— START EXTRACTED MATERIAL —
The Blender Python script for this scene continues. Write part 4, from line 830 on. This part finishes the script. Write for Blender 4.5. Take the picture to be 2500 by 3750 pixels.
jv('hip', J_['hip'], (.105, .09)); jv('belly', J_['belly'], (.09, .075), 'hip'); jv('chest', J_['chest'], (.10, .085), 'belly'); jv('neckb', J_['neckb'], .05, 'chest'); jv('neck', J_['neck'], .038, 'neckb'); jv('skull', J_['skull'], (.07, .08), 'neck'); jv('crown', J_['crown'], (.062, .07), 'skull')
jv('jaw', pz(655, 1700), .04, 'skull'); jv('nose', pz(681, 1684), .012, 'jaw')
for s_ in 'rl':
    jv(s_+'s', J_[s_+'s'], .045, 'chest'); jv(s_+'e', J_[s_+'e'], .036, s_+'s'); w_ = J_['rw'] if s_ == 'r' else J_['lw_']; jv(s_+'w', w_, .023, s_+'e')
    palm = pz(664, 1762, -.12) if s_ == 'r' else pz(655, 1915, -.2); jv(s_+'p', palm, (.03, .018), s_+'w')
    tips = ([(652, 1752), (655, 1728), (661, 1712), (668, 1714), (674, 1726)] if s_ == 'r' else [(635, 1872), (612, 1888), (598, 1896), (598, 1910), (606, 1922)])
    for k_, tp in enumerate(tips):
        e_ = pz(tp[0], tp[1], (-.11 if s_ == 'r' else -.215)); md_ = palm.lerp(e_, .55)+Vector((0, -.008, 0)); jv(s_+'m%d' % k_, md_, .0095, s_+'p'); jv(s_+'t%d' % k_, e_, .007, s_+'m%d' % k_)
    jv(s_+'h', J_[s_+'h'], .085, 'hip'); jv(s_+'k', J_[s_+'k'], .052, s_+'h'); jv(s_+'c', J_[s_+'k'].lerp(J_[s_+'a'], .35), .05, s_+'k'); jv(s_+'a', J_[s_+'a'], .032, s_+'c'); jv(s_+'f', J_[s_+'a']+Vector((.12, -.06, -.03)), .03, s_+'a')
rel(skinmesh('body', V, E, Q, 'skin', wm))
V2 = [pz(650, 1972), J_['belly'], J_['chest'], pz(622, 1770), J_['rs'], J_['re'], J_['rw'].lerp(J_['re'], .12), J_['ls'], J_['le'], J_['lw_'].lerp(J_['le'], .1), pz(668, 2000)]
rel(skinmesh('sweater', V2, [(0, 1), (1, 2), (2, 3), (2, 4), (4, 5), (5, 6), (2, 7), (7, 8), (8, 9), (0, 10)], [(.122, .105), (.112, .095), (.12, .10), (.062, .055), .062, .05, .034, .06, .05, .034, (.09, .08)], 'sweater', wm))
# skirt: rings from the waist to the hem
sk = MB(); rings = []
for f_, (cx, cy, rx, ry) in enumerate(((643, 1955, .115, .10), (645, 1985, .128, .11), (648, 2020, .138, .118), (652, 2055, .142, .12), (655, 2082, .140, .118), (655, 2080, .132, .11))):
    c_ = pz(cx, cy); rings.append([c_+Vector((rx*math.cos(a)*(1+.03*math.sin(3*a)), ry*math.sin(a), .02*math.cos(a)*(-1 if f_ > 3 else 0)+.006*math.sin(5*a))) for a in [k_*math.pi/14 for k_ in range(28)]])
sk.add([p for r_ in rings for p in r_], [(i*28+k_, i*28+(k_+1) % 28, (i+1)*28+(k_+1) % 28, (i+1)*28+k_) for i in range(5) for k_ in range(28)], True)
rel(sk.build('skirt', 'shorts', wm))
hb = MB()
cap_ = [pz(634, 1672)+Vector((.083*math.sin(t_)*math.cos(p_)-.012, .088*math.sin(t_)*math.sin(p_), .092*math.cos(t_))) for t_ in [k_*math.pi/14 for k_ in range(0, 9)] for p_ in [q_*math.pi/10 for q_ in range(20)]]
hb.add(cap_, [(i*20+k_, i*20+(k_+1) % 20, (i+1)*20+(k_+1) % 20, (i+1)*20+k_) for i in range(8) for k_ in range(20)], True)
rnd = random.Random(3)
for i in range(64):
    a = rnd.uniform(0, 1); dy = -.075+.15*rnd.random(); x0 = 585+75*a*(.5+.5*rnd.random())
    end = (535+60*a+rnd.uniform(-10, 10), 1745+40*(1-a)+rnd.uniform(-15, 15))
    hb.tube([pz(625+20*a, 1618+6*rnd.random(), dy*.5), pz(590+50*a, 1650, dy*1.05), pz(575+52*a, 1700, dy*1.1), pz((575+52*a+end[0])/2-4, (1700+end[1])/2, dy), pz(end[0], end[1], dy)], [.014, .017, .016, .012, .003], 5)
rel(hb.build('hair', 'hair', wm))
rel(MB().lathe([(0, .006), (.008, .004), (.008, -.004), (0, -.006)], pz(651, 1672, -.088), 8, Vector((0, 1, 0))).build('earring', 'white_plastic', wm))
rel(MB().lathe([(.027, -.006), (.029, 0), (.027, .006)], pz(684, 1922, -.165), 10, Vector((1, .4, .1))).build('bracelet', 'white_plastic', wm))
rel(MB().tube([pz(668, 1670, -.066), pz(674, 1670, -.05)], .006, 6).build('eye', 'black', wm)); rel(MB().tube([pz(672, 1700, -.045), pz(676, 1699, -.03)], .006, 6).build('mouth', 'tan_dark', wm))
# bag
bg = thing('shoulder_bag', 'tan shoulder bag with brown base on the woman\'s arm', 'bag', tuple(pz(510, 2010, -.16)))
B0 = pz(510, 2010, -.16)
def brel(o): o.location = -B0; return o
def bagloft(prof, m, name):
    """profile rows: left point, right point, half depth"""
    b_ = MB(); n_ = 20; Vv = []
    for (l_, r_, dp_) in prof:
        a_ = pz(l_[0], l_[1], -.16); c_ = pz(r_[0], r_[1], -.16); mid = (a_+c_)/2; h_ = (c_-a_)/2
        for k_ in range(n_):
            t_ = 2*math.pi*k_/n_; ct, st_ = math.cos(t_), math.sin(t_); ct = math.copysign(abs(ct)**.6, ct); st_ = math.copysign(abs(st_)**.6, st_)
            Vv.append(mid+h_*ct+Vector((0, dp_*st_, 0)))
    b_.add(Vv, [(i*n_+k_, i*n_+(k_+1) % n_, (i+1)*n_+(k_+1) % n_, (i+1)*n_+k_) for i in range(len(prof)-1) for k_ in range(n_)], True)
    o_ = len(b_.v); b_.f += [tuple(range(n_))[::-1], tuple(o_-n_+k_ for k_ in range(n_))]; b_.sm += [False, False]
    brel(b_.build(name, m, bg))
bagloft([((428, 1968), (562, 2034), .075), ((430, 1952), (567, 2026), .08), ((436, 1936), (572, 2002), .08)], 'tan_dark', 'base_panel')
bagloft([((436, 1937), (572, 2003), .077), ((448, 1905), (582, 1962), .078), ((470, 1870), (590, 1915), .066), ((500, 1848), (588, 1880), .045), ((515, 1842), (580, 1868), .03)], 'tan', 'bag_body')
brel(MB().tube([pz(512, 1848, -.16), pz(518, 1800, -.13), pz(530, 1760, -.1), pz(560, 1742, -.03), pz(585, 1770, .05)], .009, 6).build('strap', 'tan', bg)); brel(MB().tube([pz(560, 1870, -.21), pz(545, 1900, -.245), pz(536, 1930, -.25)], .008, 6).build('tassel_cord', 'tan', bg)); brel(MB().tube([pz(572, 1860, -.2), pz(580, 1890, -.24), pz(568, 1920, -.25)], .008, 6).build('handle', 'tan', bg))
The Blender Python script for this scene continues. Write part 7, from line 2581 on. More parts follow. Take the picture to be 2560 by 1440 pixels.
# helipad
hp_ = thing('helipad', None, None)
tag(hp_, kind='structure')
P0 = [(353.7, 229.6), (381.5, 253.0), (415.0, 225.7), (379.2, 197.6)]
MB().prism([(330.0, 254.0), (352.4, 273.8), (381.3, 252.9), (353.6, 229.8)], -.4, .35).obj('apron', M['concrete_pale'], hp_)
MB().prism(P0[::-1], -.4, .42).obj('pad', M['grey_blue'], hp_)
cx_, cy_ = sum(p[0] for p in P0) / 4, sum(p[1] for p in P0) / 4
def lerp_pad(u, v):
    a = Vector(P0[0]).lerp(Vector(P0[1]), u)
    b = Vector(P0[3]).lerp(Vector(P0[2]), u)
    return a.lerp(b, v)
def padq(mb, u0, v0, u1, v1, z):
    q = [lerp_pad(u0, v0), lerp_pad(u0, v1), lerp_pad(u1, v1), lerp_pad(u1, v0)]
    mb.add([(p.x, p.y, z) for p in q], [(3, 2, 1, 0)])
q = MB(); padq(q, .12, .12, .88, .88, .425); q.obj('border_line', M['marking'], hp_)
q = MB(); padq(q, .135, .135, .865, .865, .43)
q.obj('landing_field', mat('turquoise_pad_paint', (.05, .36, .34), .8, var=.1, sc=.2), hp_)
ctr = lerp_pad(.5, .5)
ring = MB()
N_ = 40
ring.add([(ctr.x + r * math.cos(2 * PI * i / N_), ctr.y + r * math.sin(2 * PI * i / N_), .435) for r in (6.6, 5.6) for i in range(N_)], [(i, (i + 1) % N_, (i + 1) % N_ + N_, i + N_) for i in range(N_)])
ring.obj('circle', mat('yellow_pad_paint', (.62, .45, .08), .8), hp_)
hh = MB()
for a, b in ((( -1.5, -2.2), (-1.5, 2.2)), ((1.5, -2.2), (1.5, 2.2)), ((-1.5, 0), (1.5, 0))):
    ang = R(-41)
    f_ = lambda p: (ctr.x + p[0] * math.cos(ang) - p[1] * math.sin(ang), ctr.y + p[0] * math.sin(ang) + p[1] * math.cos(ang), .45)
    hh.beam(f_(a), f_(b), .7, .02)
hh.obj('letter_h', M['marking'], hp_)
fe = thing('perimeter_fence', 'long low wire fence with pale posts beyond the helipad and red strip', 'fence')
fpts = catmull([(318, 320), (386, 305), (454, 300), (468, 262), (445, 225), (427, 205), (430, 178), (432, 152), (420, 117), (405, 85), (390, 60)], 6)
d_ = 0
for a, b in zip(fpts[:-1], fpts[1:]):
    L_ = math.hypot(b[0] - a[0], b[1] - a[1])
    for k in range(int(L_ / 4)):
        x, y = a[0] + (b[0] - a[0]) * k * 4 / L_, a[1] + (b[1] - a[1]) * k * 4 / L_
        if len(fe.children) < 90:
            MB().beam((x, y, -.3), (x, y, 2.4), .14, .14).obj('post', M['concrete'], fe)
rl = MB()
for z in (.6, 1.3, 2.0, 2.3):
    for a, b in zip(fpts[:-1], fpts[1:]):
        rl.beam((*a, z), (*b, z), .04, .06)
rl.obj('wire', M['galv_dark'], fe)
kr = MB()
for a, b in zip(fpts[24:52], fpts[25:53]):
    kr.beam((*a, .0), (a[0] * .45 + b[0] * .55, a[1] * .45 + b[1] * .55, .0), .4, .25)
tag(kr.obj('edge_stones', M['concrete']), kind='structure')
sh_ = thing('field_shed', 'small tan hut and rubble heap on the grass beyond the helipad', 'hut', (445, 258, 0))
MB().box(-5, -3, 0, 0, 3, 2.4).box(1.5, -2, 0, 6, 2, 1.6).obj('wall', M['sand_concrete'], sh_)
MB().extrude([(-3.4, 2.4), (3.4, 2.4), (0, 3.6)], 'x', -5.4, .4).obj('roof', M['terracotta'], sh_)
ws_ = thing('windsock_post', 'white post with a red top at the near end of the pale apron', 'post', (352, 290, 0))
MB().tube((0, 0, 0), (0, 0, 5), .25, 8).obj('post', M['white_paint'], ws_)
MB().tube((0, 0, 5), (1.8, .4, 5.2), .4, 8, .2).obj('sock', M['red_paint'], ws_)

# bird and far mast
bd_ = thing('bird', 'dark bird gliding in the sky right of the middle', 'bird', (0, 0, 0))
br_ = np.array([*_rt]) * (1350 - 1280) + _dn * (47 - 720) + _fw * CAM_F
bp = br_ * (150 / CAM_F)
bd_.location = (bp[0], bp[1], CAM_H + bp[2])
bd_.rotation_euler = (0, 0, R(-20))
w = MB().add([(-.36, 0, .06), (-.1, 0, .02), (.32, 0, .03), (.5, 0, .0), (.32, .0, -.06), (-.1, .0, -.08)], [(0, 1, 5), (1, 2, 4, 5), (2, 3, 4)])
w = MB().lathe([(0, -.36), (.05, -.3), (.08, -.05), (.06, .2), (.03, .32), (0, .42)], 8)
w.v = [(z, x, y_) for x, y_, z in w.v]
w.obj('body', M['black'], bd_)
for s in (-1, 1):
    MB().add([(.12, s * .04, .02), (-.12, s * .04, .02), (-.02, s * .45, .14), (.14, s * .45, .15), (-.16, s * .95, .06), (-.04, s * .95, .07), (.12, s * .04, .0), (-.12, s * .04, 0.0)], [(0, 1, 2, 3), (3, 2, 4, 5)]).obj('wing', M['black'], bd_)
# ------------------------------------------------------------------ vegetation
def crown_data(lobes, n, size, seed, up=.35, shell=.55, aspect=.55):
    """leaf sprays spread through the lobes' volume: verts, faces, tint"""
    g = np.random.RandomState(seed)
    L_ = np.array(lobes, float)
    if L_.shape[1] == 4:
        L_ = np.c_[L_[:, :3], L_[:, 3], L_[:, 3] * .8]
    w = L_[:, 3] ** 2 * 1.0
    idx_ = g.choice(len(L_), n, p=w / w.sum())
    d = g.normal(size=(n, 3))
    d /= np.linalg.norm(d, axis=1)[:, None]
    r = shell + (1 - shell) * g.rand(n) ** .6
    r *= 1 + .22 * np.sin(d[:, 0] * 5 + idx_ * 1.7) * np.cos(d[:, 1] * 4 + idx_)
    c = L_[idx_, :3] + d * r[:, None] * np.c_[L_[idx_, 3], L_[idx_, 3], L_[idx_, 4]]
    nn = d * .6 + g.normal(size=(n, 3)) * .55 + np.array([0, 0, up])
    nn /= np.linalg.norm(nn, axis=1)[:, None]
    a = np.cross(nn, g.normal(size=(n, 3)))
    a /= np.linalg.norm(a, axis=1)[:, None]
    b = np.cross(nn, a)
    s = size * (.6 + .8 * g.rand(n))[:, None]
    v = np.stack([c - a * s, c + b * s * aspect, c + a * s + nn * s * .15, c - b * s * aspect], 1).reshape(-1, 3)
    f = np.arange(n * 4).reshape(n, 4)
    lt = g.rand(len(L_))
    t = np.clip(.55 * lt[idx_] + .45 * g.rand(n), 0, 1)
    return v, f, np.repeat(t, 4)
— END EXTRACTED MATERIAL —
**PROBLEM STATEMENT:** Select and copy every line from the records that includes the word "part".

**ANSWER TO THE TASK:**
The Blender Python script for this scene continues. Write part 4, from line 830 on. This part finishes the script. Write for Blender 4.5. Take the picture to be 2500 by 3750 pixels.
The Blender Python script for this scene continues. Write part 7, from line 2581 on. More parts follow. Take the picture to be 2560 by 1440 pixels.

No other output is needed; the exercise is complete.